European Journal of Work and Organizational Psychology | 2015
Nigel Guenole; Oleksander Chernyshenko; Stephen Stark; Fritz Drasgow
Situational judgement tests (SJTs) have much to recommend their use for personnel selection, but partly because of their low reliability, the role of SJTs in behavioural training is largely unexplored. However, research showing that SJTs cannot measure homogenous constructs very well is based exclusively on internal analyses, for example, alpha reliability and factor analysis. In this study, we investigated whether patterns of correlations with external criteria could be used to show that SJT dimension scores are homogenous enough for feedback purposes in leadership development.
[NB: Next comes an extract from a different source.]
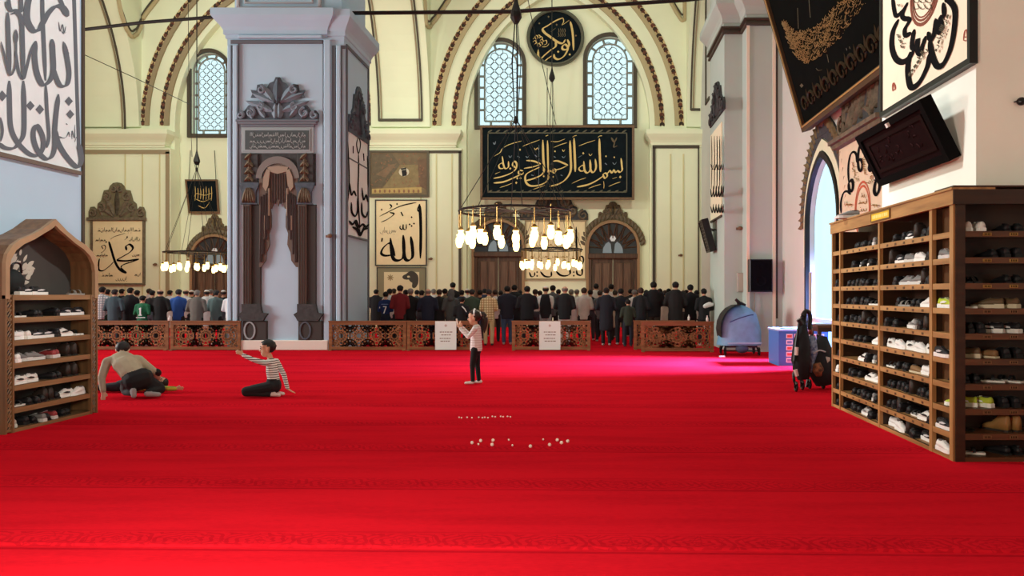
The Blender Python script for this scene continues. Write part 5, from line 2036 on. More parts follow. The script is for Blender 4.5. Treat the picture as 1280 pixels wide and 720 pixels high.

A multidimensional SJT was designed for 268 high-potential leaders on a development programme and used in conjunction with a multisource feedback instrument that measured the same competency framework. The SJT was criterion-keyed against the multisource feedback instrument using an N-fold cross validation strategy. Convergent and divergent correlations between the SJT scores and corresponding multisource dimension scores suggested that SJT scores can be constructed in a way that permits dimension-level feedback that would be useful in leadership development.